Entries with scene source code

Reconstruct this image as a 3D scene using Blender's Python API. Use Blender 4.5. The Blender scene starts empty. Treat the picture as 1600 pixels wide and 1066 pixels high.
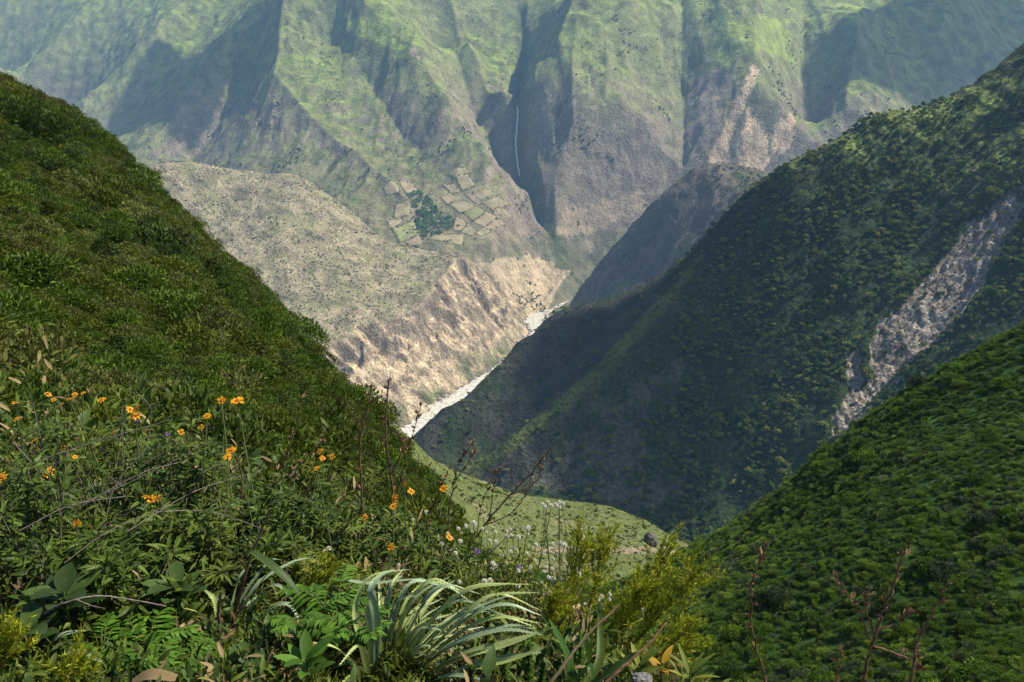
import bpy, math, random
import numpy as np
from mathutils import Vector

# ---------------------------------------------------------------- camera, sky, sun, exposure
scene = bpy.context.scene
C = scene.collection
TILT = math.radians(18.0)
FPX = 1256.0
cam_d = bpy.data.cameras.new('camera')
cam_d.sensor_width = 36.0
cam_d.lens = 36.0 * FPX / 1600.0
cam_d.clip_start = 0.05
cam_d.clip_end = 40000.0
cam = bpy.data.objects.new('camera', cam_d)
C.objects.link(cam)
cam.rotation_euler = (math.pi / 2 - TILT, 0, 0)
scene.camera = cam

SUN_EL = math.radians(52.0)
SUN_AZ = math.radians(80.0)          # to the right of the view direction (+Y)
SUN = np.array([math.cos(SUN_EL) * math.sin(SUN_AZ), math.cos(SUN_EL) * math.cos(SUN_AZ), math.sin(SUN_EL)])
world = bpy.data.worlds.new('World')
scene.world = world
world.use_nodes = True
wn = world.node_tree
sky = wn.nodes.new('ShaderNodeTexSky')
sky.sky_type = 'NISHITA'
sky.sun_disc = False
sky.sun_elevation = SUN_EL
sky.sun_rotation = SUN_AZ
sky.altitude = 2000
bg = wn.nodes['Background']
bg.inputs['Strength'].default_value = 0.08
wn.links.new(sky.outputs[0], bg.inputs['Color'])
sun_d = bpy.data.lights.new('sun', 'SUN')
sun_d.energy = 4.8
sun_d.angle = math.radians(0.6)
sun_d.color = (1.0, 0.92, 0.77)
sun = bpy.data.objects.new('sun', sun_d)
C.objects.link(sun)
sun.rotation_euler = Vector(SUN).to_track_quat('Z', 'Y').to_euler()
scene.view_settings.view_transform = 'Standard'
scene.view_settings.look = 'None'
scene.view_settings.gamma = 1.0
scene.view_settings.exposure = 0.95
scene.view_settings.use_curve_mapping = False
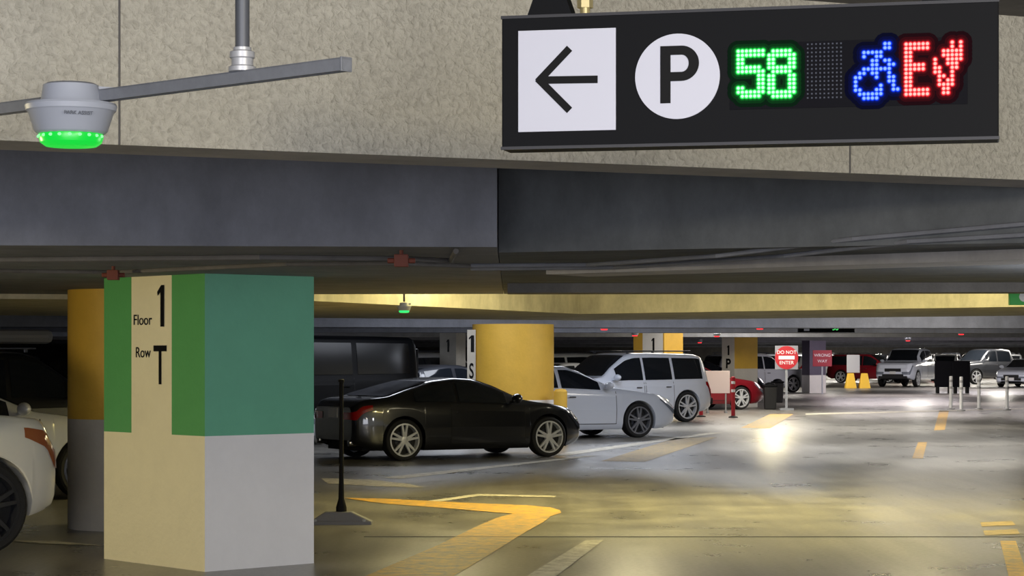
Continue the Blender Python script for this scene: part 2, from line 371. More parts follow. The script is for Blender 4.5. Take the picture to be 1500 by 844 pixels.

[GIVEN TASK]: Begin with the first line of the records and repeat every line up to the one with "from mathutils import Vector", counting that line too. Pictures are not part of the copy.

[RESULT]:
Reconstruct this image as a 3D scene using Blender's Python API. Use Blender 4.5. The Blender scene starts empty. Treat the picture as 1600 pixels wide and 1066 pixels high.
import bpy, math, random
import numpy as np
from mathutils import Vector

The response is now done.